> TASK TO COMPLETE
Copy everything in the data below exactly except the pictures.

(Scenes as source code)
'''
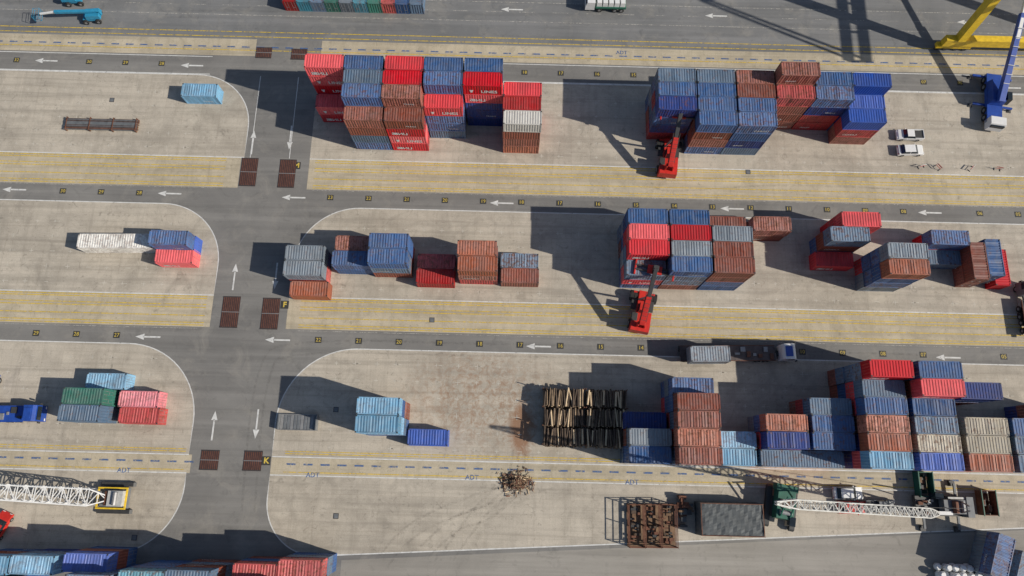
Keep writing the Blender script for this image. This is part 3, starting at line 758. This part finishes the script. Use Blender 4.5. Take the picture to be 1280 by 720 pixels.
x,y=W(762,9); b.obj("flatbed_truck",(x,y,.02),math.pi,.03)

# ---------------------------------------------------------------- ship-to-shore crane (top right)
b=B()
ax,ay=W(1186,62)
ZB=22.0
tx_,ty_=W(1085,80); bxx=tx_+SHX*ZB-ax; byy=ty_+SHY*ZB-ay
qx,qy=W(880,0); ZA=(bxx+ax-qx)/SHX; qyy=qy+SHY*ZA-ay
sp=2*bxx; dep=24.0
def bx(p0,p1,w_,h_): b.beam(p0,p1,w_,h_,yellowm)
for yy in (0,dep):
    bx((-2.5,yy,2.6),(sp+2.5,yy,2.6),1.2,1.7)
    for xx in (0,sp):
        for q in(-2.5,-.9,.9,2.5): b.cyl((xx+q,yy-.25,.5),(xx+q,yy+.25,.5),.45,darkmetal,12); 
        b.box((xx,yy,1.3),(6.2,.9,.7),yellowm)
for xx in(0,sp):
    bx((xx,0,3.3),(xx,3,ZB),1.3,1.6); bx((xx,dep,3.3),(xx,dep,ZB),1.3,1.6)
    bx((xx,1.5,11),(xx,dep,11),.9,1.2)
    bx((xx,3,ZB),(xx,dep,ZB),1.0,1.3)
    bx((xx,dep,ZB),(sp/2,qyy,ZA),.8,.8)
for i in range(12): b.beam((.9,.3+i*.15,4+i*1.3),(.9,1.0+i*.15,5.0+i*1.3),.5,.08,steel)
for yy in(3,dep): bx((0,yy,ZB),(sp,yy,ZB),1.0,1.3)
for xx in(sp/2-1.6,sp/2+1.6):
    bx((xx,byy,ZB+1.3),(xx,dep+45,ZB+1.3),.5,1.2)
yy=byy
while yy<dep+45: bx((sp/2-1.6,yy,ZB+1.3),(sp/2+1.6,yy,ZB+1.3),.35,.4); yy+=6
bx((sp/2-.8,qyy,ZA),(sp/2-1.4,byy+.5,ZB+1.5),.4,.4); bx((sp/2+.8,qyy,ZA),(sp/2+1.4,byy+.5,ZB+1.5),.4,.4)
bx((sp/2,qyy,ZA),(sp/2,dep+42,ZB+1.8),.3,.3)
b.obj("ship_to_shore_crane",(ax,ay,.02),0)
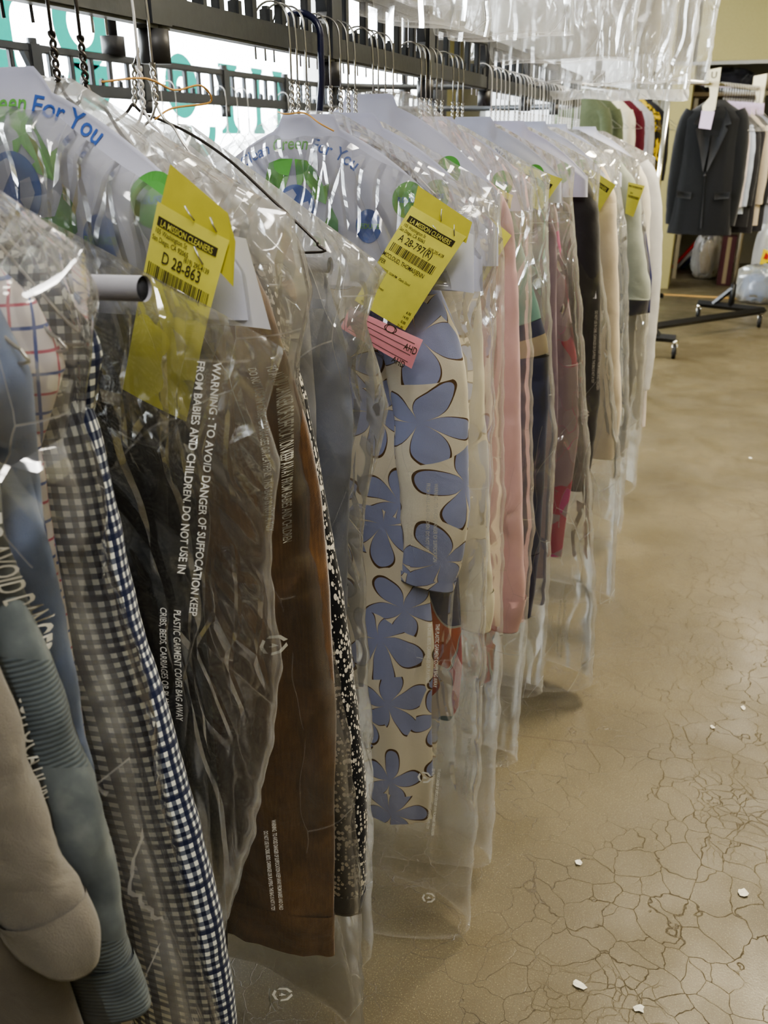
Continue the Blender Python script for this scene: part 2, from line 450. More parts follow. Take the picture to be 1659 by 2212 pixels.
# ------------------------------------------------------------------ envelopes (plastic bags, paper covers)
class Env:
    """two sheets joined along the shoulders and sides. ztop(dx): shoulder height; xr/xl: side edges [(z, x)]; yc: [(z, y)]; th: [(z, half depth)]"""
    def __init__(s, xc, ztop, xr, xl, zb, yc, th, nu=70, nv=150, amp=.006, seed=1, edge=.006, zbf=None, topfade=.10):
        s.xc, s.ztop = xc, ztop
        s.fr, s.fl = keyf(xr), keyf(xl)
        zc_r = max(k[0] for k in xr)
        ht = (s.fr(zc_r) - xc); hl = (xc - s.fl(max(k[0] for k in xl)))
        sg = np.linspace(-1, 1, nu); tg = np.linspace(0, 1, nv) ** 1.15
        xt = np.where(sg >= 0, xc + sg * ht, xc + sg * hl)
        zt = ztop(xt - xc)
        zbot = zb + (np.zeros_like(xt) if zbf is None else zbf(xt))
        Z = zt[None] + (zbot - zt)[None] * tg[:, None]
        wob = edge * ss(tg, .04, .2)[:, None]
        half = np.where(sg[None] >= 0, s.fr(Z) - xc, xc - s.fl(Z))
        X = xc + sg[None] * half
        ez = np.abs(gn(Z * 9, np.zeros_like(Z) + seed, seed + 21)) + .6 * np.abs(gn(Z * 23, np.zeros_like(Z), seed + 22))
        X = X + sg[None] ** 3 * wob * (ez - .3)
        shp = np.sqrt(np.clip(1 - np.abs(sg) ** 2.6, 0, 1))[None] * (.12 + .88 * ss(tg, 0, topfade))[:, None] * (1 - .0 * tg[:, None])
        shp[:, 0] = shp[:, -1] = 0; shp[0, :] = 0
        wf = (ss(1 - np.abs(sg), 0, .12))[None] * ss(tg, 0, .035)[:, None]
        yc_, th_ = keyf(yc)(Z), keyf(th)(Z)
        def cr(q):
            u, v = X, Z
            wv = .25 * gn(u * 4, v * 3, seed + q)
            a = np.abs(gn(u * 7 + wv, v * 4 + q, seed + q)); b = np.abs(gn(u * 15 - v * 6, v * 7 + wv + q, seed + q + 1))
            c = np.abs(gn(u * 13 + wv, v * 1.3, seed + q + 2))
            d = np.abs(gn((u + v) * 19, (u - v) * 6, seed + q + 3))
            top = np.exp(-((tg[:, None] - .12) / .16) ** 2)
            low = 1 - .55 * ss(tg, .2, .5)[:, None]
            return (1.0 * a + .55 * b) * low + .8 * c * ss(tg, .15, .4)[:, None] + (.2 * low + .55 * top) * d - .8
        s.YF = yc_ - th_ * shp - amp * wf * cr(0)
        YB = yc_ + th_ * shp + amp * wf * cr(40)
        s.sg, s.tg, s.zt, s.zbot = sg, tg, zt, zbot
        Vf = np.stack([X, s.YF, Z], -1); Vb = np.stack([X, YB, Z], -1)[:, ::-1]
        V = np.concatenate([Vf, Vb[:, 1:]], 1)
        V[:, -1] = V[:, 0]
        n2 = V.shape[1]
        uv = np.stack([X, Z], -1); ub = uv[:, ::-1].copy(); ub[..., 0] += 3.3
        U = np.concatenate([uv, ub[:, 1:]], 1)
        s.geo = (V.reshape(-1, 3), gridF(nv, n2), U.reshape(-1, 2))
        nf = gridF(nv, nu)
        rim = np.maximum(np.exp(-(1 - np.abs(sg)) / .007)[None] * ss(tg, .02, .1)[:, None], np.exp(-(1 - tg) / .004)[:, None]); rb = rim[:, ::-1]
        s.rim = np.concatenate([rim, rb[:, 1:]], 1).ravel()
        s.front_geo = (Vf.reshape(-1, 3), nf, uv.reshape(-1, 2))
    def y(s, x, z):
        """height of the front sheet under a point"""
        x = np.asarray(x, float); z = np.asarray(z, float)
        half = np.where(x >= s.xc, s.fr(z) - s.xc, s.xc - s.fl(z))
        q = np.clip((x - s.xc) / np.maximum(half, 1e-4), -1, 1)
        zt = np.interp(q, s.sg, s.zt); zb = np.interp(q, s.sg, s.zbot)
        t = np.clip((zt - z) / np.maximum(zt - zb, 1e-4), 0, 1)
        fi = np.interp(q, s.sg, np.arange(len(s.sg))); fj = np.interp(t, s.tg, np.arange(len(s.tg)))
        i0 = np.clip(fi.astype(int), 0, len(s.sg) - 2); j0 = np.clip(fj.astype(int), 0, len(s.tg) - 2)
        a = fi - i0; b = fj - j0; Y = s.YF
        return (Y[j0, i0] * (1 - a) + Y[j0, i0 + 1] * a) * (1 - b) + (Y[j0 + 1, i0] * (1 - a) + Y[j0 + 1, i0 + 1] * a) * b

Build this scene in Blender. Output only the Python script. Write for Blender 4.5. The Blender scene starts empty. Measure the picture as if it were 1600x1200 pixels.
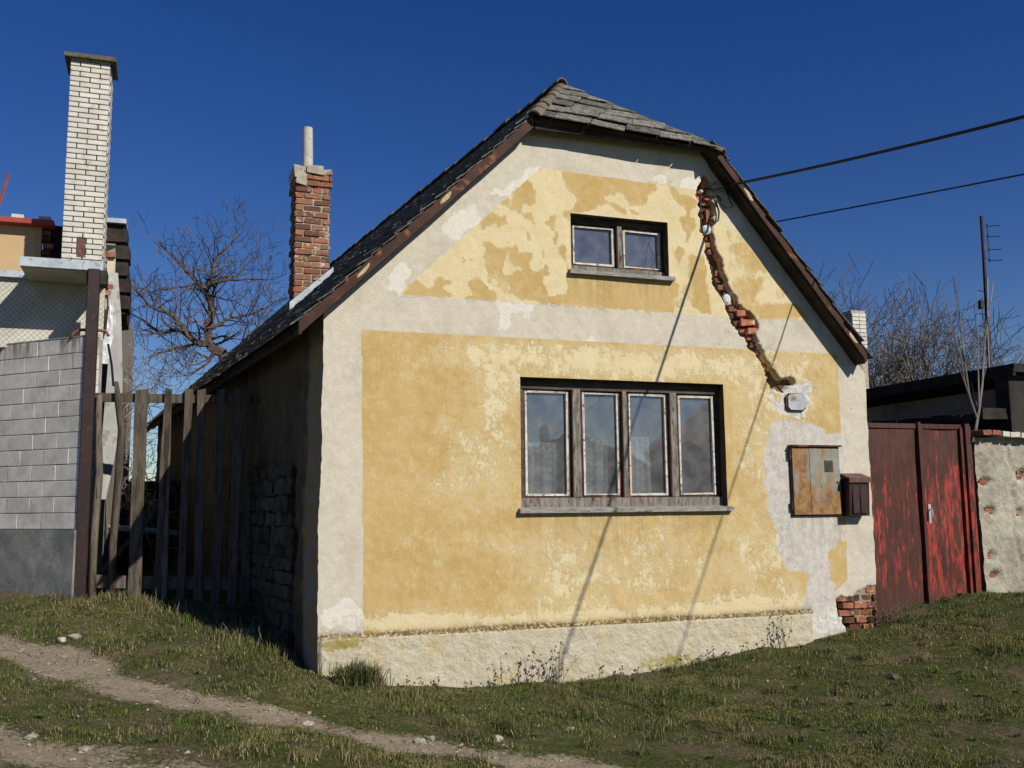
'''
> SOLUTION FOR THIS TASK
Keep writing the Blender script for this image. This is part 3, starting at line 758. This part finishes the script. Use Blender 4.5. Take the picture to be 1280 by 720 pixels.
x,y=W(762,9); b.obj("flatbed_truck",(x,y,.02),math.pi,.03)

# ---------------------------------------------------------------- ship-to-shore crane (top right)
b=B()
ax,ay=W(1186,62)
ZB=22.0
tx_,ty_=W(1085,80); bxx=tx_+SHX*ZB-ax; byy=ty_+SHY*ZB-ay
qx,qy=W(880,0); ZA=(bxx+ax-qx)/SHX; qyy=qy+SHY*ZA-ay
sp=2*bxx; dep=24.0
def bx(p0,p1,w_,h_): b.beam(p0,p1,w_,h_,yellowm)
for yy in (0,dep):
    bx((-2.5,yy,2.6),(sp+2.5,yy,2.6),1.2,1.7)
    for xx in (0,sp):
        for q in(-2.5,-.9,.9,2.5): b.cyl((xx+q,yy-.25,.5),(xx+q,yy+.25,.5),.45,darkmetal,12); 
        b.box((xx,yy,1.3),(6.2,.9,.7),yellowm)
for xx in(0,sp):
    bx((xx,0,3.3),(xx,3,ZB),1.3,1.6); bx((xx,dep,3.3),(xx,dep,ZB),1.3,1.6)
    bx((xx,1.5,11),(xx,dep,11),.9,1.2)
    bx((xx,3,ZB),(xx,dep,ZB),1.0,1.3)
    bx((xx,dep,ZB),(sp/2,qyy,ZA),.8,.8)
for i in range(12): b.beam((.9,.3+i*.15,4+i*1.3),(.9,1.0+i*.15,5.0+i*1.3),.5,.08,steel)
for yy in(3,dep): bx((0,yy,ZB),(sp,yy,ZB),1.0,1.3)
for xx in(sp/2-1.6,sp/2+1.6):
    bx((xx,byy,ZB+1.3),(xx,dep+45,ZB+1.3),.5,1.2)
yy=byy
while yy<dep+45: bx((sp/2-1.6,yy,ZB+1.3),(sp/2+1.6,yy,ZB+1.3),.35,.4); yy+=6
bx((sp/2-.8,qyy,ZA),(sp/2-1.4,byy+.5,ZB+1.5),.4,.4); bx((sp/2+.8,qyy,ZA),(sp/2+1.4,byy+.5,ZB+1.5),.4,.4)
bx((sp/2,qyy,ZA),(sp/2,dep+42,ZB+1.8),.3,.3)
b.obj("ship_to_shore_crane",(ax,ay,.02),0)
Continue the Blender Python script for this scene: part 2, from line 450. More parts follow. Take the picture to be 1659 by 2212 pixels.
# ------------------------------------------------------------------ envelopes (plastic bags, paper covers)
class Env:
    """two sheets joined along the shoulders and sides. ztop(dx): shoulder height; xr/xl: side edges [(z, x)]; yc: [(z, y)]; th: [(z, half depth)]"""
    def __init__(s, xc, ztop, xr, xl, zb, yc, th, nu=70, nv=150, amp=.006, seed=1, edge=.006, zbf=None, topfade=.10):
        s.xc, s.ztop = xc, ztop
        s.fr, s.fl = keyf(xr), keyf(xl)
        zc_r = max(k[0] for k in xr)
        ht = (s.fr(zc_r) - xc); hl = (xc - s.fl(max(k[0] for k in xl)))
        sg = np.linspace(-1, 1, nu); tg = np.linspace(0, 1, nv) ** 1.15
        xt = np.where(sg >= 0, xc + sg * ht, xc + sg * hl)
        zt = ztop(xt - xc)
        zbot = zb + (np.zeros_like(xt) if zbf is None else zbf(xt))
        Z = zt[None] + (zbot - zt)[None] * tg[:, None]
        wob = edge * ss(tg, .04, .2)[:, None]
        half = np.where(sg[None] >= 0, s.fr(Z) - xc, xc - s.fl(Z))
        X = xc + sg[None] * half
        ez = np.abs(gn(Z * 9, np.zeros_like(Z) + seed, seed + 21)) + .6 * np.abs(gn(Z * 23, np.zeros_like(Z), seed + 22))
        X = X + sg[None] ** 3 * wob * (ez - .3)
        shp = np.sqrt(np.clip(1 - np.abs(sg) ** 2.6, 0, 1))[None] * (.12 + .88 * ss(tg, 0, topfade))[:, None] * (1 - .0 * tg[:, None])
        shp[:, 0] = shp[:, -1] = 0; shp[0, :] = 0
        wf = (ss(1 - np.abs(sg), 0, .12))[None] * ss(tg, 0, .035)[:, None]
        yc_, th_ = keyf(yc)(Z), keyf(th)(Z)
        def cr(q):
            u, v = X, Z
            wv = .25 * gn(u * 4, v * 3, seed + q)
            a = np.abs(gn(u * 7 + wv, v * 4 + q, seed + q)); b = np.abs(gn(u * 15 - v * 6, v * 7 + wv + q, seed + q + 1))
            c = np.abs(gn(u * 13 + wv, v * 1.3, seed + q + 2))
            d = np.abs(gn((u + v) * 19, (u - v) * 6, seed + q + 3))
            top = np.exp(-((tg[:, None] - .12) / .16) ** 2)
            low = 1 - .55 * ss(tg, .2, .5)[:, None]
            return (1.0 * a + .55 * b) * low + .8 * c * ss(tg, .15, .4)[:, None] + (.2 * low + .55 * top) * d - .8
        s.YF = yc_ - th_ * shp - amp * wf * cr(0)
        YB = yc_ + th_ * shp + amp * wf * cr(40)
        s.sg, s.tg, s.zt, s.zbot = sg, tg, zt, zbot
        Vf = np.stack([X, s.YF, Z], -1); Vb = np.stack([X, YB, Z], -1)[:, ::-1]
        V = np.concatenate([Vf, Vb[:, 1:]], 1)
        V[:, -1] = V[:, 0]
        n2 = V.shape[1]
        uv = np.stack([X, Z], -1); ub = uv[:, ::-1].copy(); ub[..., 0] += 3.3
        U = np.concatenate([uv, ub[:, 1:]], 1)
        s.geo = (V.reshape(-1, 3), gridF(nv, n2), U.reshape(-1, 2))
        nf = gridF(nv, nu)
        rim = np.maximum(np.exp(-(1 - np.abs(sg)) / .007)[None] * ss(tg, .02, .1)[:, None], np.exp(-(1 - tg) / .004)[:, None]); rb = rim[:, ::-1]
        s.rim = np.concatenate([rim, rb[:, 1:]], 1).ravel()
        s.front_geo = (Vf.reshape(-1, 3), nf, uv.reshape(-1, 2))
    def y(s, x, z):
        """height of the front sheet under a point"""
        x = np.asarray(x, float); z = np.asarray(z, float)
        half = np.where(x >= s.xc, s.fr(z) - s.xc, s.xc - s.fl(z))
        q = np.clip((x - s.xc) / np.maximum(half, 1e-4), -1, 1)
        zt = np.interp(q, s.sg, s.zt); zb = np.interp(q, s.sg, s.zbot)
        t = np.clip((zt - z) / np.maximum(zt - zb, 1e-4), 0, 1)
        fi = np.interp(q, s.sg, np.arange(len(s.sg))); fj = np.interp(t, s.tg, np.arange(len(s.tg)))
        i0 = np.clip(fi.astype(int), 0, len(s.sg) - 2); j0 = np.clip(fj.astype(int), 0, len(s.tg) - 2)
        a = fi - i0; b = fj - j0; Y = s.YF
        return (Y[j0, i0] * (1 - a) + Y[j0, i0 + 1] * a) * (1 - b) + (Y[j0 + 1, i0] * (1 - a) + Y[j0 + 1, i0 + 1] * a) * b

Build this scene in Blender. Output only the Python script. Write for Blender 4.5. The Blender scene starts empty. Measure the picture as if it were 1600x1200 pixels.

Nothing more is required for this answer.